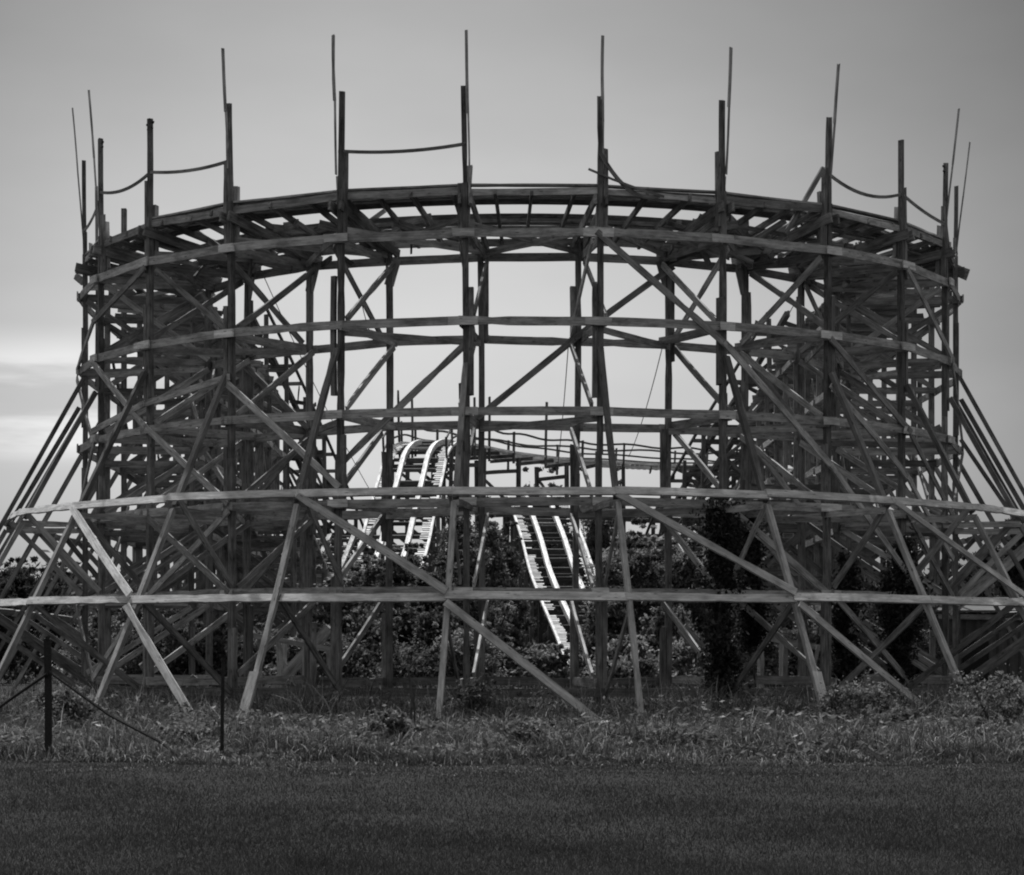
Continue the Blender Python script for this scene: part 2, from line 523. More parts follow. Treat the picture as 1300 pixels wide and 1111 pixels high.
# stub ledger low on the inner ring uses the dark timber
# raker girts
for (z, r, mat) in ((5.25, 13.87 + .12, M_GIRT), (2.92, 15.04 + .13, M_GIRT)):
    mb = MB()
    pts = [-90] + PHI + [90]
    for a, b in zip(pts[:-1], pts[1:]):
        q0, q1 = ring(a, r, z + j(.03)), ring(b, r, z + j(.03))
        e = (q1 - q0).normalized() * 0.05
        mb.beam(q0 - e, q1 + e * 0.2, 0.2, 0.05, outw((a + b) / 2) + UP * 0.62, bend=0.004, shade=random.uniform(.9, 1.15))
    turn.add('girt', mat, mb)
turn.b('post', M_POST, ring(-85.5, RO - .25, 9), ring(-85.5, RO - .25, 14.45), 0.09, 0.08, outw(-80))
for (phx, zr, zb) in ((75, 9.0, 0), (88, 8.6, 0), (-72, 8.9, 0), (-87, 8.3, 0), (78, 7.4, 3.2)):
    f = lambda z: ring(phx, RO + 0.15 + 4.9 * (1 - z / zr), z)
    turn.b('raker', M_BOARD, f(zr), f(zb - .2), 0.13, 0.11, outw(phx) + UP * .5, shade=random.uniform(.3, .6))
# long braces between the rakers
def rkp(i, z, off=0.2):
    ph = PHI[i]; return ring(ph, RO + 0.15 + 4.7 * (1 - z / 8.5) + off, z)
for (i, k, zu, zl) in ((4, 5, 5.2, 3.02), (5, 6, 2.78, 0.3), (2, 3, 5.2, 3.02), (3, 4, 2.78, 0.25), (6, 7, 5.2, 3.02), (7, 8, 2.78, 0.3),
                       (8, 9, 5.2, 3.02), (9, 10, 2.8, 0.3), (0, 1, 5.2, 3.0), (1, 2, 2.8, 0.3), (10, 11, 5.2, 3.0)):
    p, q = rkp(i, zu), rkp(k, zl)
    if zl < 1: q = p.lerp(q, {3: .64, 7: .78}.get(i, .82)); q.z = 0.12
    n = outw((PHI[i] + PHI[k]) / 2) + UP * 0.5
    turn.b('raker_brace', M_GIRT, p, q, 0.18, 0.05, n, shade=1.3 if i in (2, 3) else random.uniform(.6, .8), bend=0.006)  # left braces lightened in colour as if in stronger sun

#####

> **The exercise**
Give the material again exactly as it is, but keep the pictures out.

> **Full output**
Continue the Blender Python script for this scene: part 2, from line 523. More parts follow. Treat the picture as 1300 pixels wide and 1111 pixels high.
# stub ledger low on the inner ring uses the dark timber
# raker girts
for (z, r, mat) in ((5.25, 13.87 + .12, M_GIRT), (2.92, 15.04 + .13, M_GIRT)):
    mb = MB()
    pts = [-90] + PHI + [90]
    for a, b in zip(pts[:-1], pts[1:]):
        q0, q1 = ring(a, r, z + j(.03)), ring(b, r, z + j(.03))
        e = (q1 - q0).normalized() * 0.05
        mb.beam(q0 - e, q1 + e * 0.2, 0.2, 0.05, outw((a + b) / 2) + UP * 0.62, bend=0.004, shade=random.uniform(.9, 1.15))
    turn.add('girt', mat, mb)
turn.b('post', M_POST, ring(-85.5, RO - .25, 9), ring(-85.5, RO - .25, 14.45), 0.09, 0.08, outw(-80))
for (phx, zr, zb) in ((75, 9.0, 0), (88, 8.6, 0), (-72, 8.9, 0), (-87, 8.3, 0), (78, 7.4, 3.2)):
    f = lambda z: ring(phx, RO + 0.15 + 4.9 * (1 - z / zr), z)
    turn.b('raker', M_BOARD, f(zr), f(zb - .2), 0.13, 0.11, outw(phx) + UP * .5, shade=random.uniform(.3, .6))
# long braces between the rakers
def rkp(i, z, off=0.2):
    ph = PHI[i]; return ring(ph, RO + 0.15 + 4.7 * (1 - z / 8.5) + off, z)
for (i, k, zu, zl) in ((4, 5, 5.2, 3.02), (5, 6, 2.78, 0.3), (2, 3, 5.2, 3.02), (3, 4, 2.78, 0.25), (6, 7, 5.2, 3.02), (7, 8, 2.78, 0.3),
                       (8, 9, 5.2, 3.02), (9, 10, 2.8, 0.3), (0, 1, 5.2, 3.0), (1, 2, 2.8, 0.3), (10, 11, 5.2, 3.0)):
    p, q = rkp(i, zu), rkp(k, zl)
    if zl < 1: q = p.lerp(q, {3: .64, 7: .78}.get(i, .82)); q.z = 0.12
    n = outw((PHI[i] + PHI[k]) / 2) + UP * 0.5
    turn.b('raker_brace', M_GIRT, p, q, 0.18, 0.05, n, shade=1.3 if i in (2, 3) else random.uniform(.6, .8), bend=0.006)  # left braces lightened in colour as if in stronger sun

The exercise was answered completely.